RESUMO
O objeto público Resíduo Sólido Urbano (RSU), um dos principais desafios da gestão pública
contemporânea, correlaciona-se com uma série de problemas ambientais, sociais, econômicos
e culturais que emergem quando os resíduos sólidos em meio urbano não são coletados,
tratados e dispostos adequadamente. Dessa forma, a Política Nacional dos Resíduos Sólidos
trouxe em seu bojo uma hierarquia de ordem de prioridades para o tratamento dos resíduos,
sendo a reciclagem uma das alternativas. Contudo, os modelos tradicionais de políticas
públicas que vêm sendo utilizados pelos gestores públicos para mitigar os problemas dos
resíduos sólidos urbanos, principalmente os correlacionados a cadeia produtiva da reciclagem,
ainda são pautados em questões setoriais tradicionais, cujo viés setorial está muito
impregnado na estrutura social brasileira e se reflete tanto nos diferentes níveis de governo
como nas formas de organização da sociedade civil. Sendo assim, acadêmicos e especialistas
têm ressaltado a relevância da contribuição das teorias que abarcam a complexidade para a
área de políticas públicas, já que o processo político é complexo e envolve a interação de
múltiplas variáveis e diversos atores ao longo do tempo. Para além, ressalta-se uma lacuna
nos estudos dos canais de distribuição reversos (CDRs) ligados ao processo da Logística
Reversa, no que tange às relações sociais que estão diretamente relacionados à
responsabilidade compartilhada do ciclo de vida do produto. Neste sentido, o objetivo desta
dissertação é compreender criticamente o desdobramento dos processos de coleta seletiva,
considerando a interação da Administração Pública, das empresas privadas, das associações
de classe, dos catadores de resíduos e dos consumidores finais, utilizando-se dos princípios do
pensamento complexo, especificamente, no que tange aos processos emergentes decorrentes
da interação destes múltiplos atores. Especificamente, busca-se descrever as relações
existentes entre os distintos canais de distribuição reversa no processo da coleta seletiva, bem
como identificar os pontos críticos ou conflitos que prejudicam a coleta seletiva à luz do
pensamento complexo.
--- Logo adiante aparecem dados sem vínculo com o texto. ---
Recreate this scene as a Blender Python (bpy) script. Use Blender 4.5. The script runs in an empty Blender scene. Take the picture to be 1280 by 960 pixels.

Visando ao alcance de tais objetivos, elege-se a Região Metropolitana
de Fortaleza como campo escolhido para a execução da pesquisa, por questões de
proximidade geográfica. Metodologicamente, a pesquisa é orientada por uma abordagem
qualitativa, que se dá através de uma coleta de dados por entrevistas semiestruturadas, pela
pesquisa documental, pela participação em eventos temáticos relacionados aos RSUs e pela
observação de segunda ordem, proposta por Niklas Luhmann. Através da análise,
compreende-se que o gerenciamento dos resíduos sólidos por parte da Administração Pública, não tem proporcionado as condições suficientes para a solução dos problemas básicos dos
sistemas de resíduos das comunidades locais, ao adotar políticas públicas setoriais com
características reducionistas e lineares. Os resultados indicam que a categoria de catadores de
materiais recicláveis são os atores chaves para a condução da coleta seletiva na Região
Metropolitana de Fortaleza. Contudo, os trabalhadores deste tipo de canal de distribuição
reversa possuem parcerias fragilizadas em relação à Administração Pública, às Empresas e
aos Geradores. Ademais, a falta de fiscalização do comércio dos materiais recicláveis que
envolvem os deposeiros, contribui para a precarização do trabalho dos catadores organizados
e avulsos. Percebe-se, também, que a falta de sentido para o organizar da coleta seletiva por
parte dos geradores, dificulta o processo da logística reversa ao longo da cadeia da
reciclagem. Por fim, observa-se que a temática resíduos sólidos urbanos precisa ser debatida
em sua dimensão social, visto que, na prática, apenas impera o interesse econômico com o
controverso discurso ambiental por parte da gestão pública e empresas privadas.
Palavras-chave: Resíduos Sólidos Urbanos. Sistemas Complexos. Coleta Seletiva. Canais de
Distribuição Reversos. Políticas Públicas. Sustentabilidade.